A series of acquisitions across the UK and Ireland, and a new Dublin HQ later, Irish cybersecurity provider Ekco is opening a new office in South America’s Trinidad and Tobago, creating 18 jobs in the Caribbean and abroad by 2027.
The new office represents a €10m investment in the region spread over the next two years. This is expected to more than double Ekco’s revenues in the region from €2m to €5m in the same period.
The new jobs will cover sales and technical roles that will support Ekco’s growth in the region.
The Irish-founded and headquartered company has a global workforce of more than 1,000 people across the UK, Europe, Asia, Africa, and the US.
The new office, it says, will help the company strengthen regional presence in countries including Trinidad and Tobago, Barbados and Jamaica.
“Ekco is currently on a path of accelerated global expansion which is being driven by organic business growth and a number of strategic acquisitions,” said Mark Donnellan, the head of business development for the Caribbean.
“As we continue to scale up our operations in the Caribbean region, we are excited to boost our offering for businesses, grow our customer base and forge deeper relationships with valued partners in the market.”

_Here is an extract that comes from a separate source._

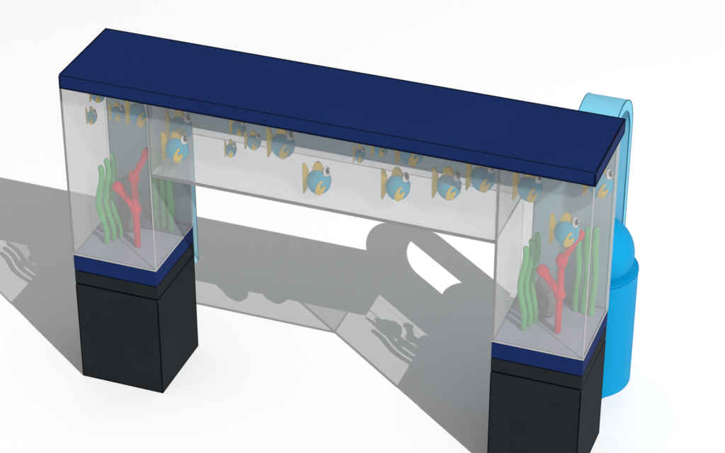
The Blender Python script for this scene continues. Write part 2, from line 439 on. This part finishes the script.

Ekco works with Caribbean-based organisations across financial, legal and government services. According to the company, its demand in the region has also been driven by the growing volume of increasingly sophisticated cyberattacks, ever-evolving regulatory requirements and a shortage of technical skills and internal resources to keep pace with rising threats.
The company opened a new Dublin headquarters for its roughly 500 Ireland-based employees back in November. Alongside the office, it also established a new Security Operations Centre (SOC) – its third globally. The Dublin SOC follows two others in the UK and Malaysia.
“Against a rising tide of cyber threats and a backdrop of increasing regulations, our team can help to fill widening technology skills gaps and enable businesses to remain competitive,” Donnellan added.
The HQ launch followed seven business acquisitions over the last few years. Last year, the company announced that it had snapped up Solsoft, a Bristol-based managed services provider.
The Solsoft acquisition followed on from the purchase of Cork’s Adapt IT, and Predatech, a UK-based cybersecurity consultancy firm.